GIVEN REQUEST:
Work out how many lines have "script" in them. Give only that number.

EXERCISE DATA:
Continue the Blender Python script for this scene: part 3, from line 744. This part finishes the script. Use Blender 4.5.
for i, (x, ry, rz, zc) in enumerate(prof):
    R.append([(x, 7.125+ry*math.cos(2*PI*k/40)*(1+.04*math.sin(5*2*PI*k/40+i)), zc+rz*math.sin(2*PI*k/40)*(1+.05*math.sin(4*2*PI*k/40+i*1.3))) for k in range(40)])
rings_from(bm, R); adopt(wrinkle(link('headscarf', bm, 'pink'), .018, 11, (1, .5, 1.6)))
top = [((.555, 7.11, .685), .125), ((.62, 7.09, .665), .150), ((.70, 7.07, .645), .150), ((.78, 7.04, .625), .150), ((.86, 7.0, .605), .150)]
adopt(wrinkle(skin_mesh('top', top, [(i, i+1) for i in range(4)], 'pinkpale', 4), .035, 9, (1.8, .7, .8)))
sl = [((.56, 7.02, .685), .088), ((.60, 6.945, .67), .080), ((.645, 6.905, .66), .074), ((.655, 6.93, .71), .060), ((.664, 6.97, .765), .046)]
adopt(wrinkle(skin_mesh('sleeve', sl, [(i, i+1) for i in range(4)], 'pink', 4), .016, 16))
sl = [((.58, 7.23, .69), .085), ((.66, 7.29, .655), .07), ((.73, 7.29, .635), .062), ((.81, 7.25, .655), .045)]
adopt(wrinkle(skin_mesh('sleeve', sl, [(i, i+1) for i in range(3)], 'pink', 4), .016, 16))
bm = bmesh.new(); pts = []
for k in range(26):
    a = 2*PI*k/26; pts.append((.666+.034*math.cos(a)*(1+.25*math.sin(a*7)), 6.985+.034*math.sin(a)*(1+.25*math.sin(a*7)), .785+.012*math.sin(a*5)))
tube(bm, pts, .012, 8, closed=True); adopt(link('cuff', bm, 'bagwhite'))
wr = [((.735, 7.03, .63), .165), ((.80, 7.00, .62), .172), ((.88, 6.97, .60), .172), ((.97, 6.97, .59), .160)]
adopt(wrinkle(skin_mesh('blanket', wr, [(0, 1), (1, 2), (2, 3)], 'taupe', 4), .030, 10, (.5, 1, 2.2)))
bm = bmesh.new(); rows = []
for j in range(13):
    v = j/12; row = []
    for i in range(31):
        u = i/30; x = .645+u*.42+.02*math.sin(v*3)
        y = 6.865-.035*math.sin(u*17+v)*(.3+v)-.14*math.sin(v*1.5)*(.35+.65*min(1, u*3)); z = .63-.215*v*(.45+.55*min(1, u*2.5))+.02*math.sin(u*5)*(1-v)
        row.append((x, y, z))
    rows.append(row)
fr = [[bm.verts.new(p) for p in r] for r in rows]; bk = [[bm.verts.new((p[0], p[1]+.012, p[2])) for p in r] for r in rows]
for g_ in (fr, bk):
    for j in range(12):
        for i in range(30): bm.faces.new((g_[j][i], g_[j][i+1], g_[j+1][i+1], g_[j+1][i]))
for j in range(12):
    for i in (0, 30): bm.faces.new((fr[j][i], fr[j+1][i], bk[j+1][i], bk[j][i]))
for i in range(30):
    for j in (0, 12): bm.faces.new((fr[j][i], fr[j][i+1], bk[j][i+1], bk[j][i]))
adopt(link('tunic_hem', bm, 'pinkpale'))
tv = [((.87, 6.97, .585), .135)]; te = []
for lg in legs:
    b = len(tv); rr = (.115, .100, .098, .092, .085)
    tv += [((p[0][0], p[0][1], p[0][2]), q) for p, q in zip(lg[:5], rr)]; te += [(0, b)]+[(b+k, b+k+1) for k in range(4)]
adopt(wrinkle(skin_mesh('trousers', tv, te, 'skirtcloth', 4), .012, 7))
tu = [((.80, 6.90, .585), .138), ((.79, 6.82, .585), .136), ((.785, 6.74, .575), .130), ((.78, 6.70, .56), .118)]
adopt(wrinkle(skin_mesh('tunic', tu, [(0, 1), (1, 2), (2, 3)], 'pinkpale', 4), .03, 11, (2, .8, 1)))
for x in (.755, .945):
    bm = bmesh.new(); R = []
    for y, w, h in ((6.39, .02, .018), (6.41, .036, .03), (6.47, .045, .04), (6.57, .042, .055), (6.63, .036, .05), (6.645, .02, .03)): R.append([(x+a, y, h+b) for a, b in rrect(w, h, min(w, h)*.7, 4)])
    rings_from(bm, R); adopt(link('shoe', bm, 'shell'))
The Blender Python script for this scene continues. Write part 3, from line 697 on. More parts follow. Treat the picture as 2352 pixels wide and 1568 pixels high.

PROBLEM SOLUTION:
2